Feeding America’s study, Hunger in America 2010, is described as the first research study to capture the connection between the economic downturn and an increased need for emergency food assistance.
An estimated 5.7 million people receive emergency food assistance each week from a food pantry, soup kitchen, or other agency served by one of Feeding America’s more than 200 food banks. That’s a 27 percent increase over numbers reported in Hunger in America 2006, which reported that 4.5 million people were served each week.
“Clearly, the economic recession, resulting in dramatically increasing unemployment nationwide, has driven unprecedented, sharp increases in the need for emergency food assistance and enrollment in federal nutrition programs,” said Vicki Escarra, president and CEO of Feeding America.

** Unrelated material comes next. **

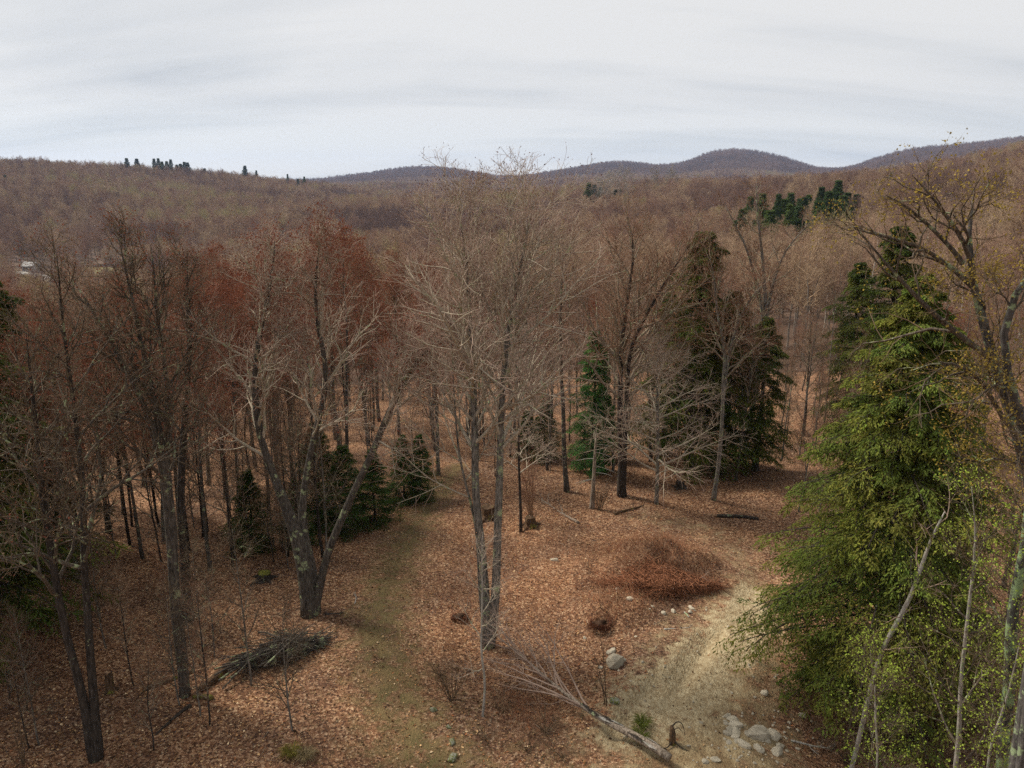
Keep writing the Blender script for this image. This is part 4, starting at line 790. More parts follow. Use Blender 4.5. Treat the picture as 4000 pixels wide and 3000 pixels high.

The methodology incorporated into the 2010 study includes data collected from February through June 2009. The results are based on surveys conducted at food pantries, soup kitchens and other emergency feeding programs.
The US Department of Agriculture (USDA) reported in November 2009 that an estimated 49 million people, including 17 million children, are at risk of hunger.
Feeding America said its new report reinforces the increasing need for food assistance in the US, with 70 percent of food pantries and soup kitchens and 73 percent of emergency shelters reporting that they are facing one or more problems that threaten their ability to continue operating. Problems relating to funds and food supplies were the two most commonly cited threats.
“While we have reached many more people over the past four years, the need of hungry Americans far outpaces our current level of service,” Escarra said. “We will continue to partner with federal and state governments, corporate and individual donors and other hunger-relief organizations to bring more food and funds into the charitable distribution system and connect people with federal benefits until every man, woman and child has access to adequate food and nutrition.”
Last Friday, Feeding America and a number of dairy, farm and other organizations had sent a letter to key members of Congress to take immediate action to shore up the emergency food supply by providing an additional $250 million in funding for the Emergency Food Assistance Program (TEFAP).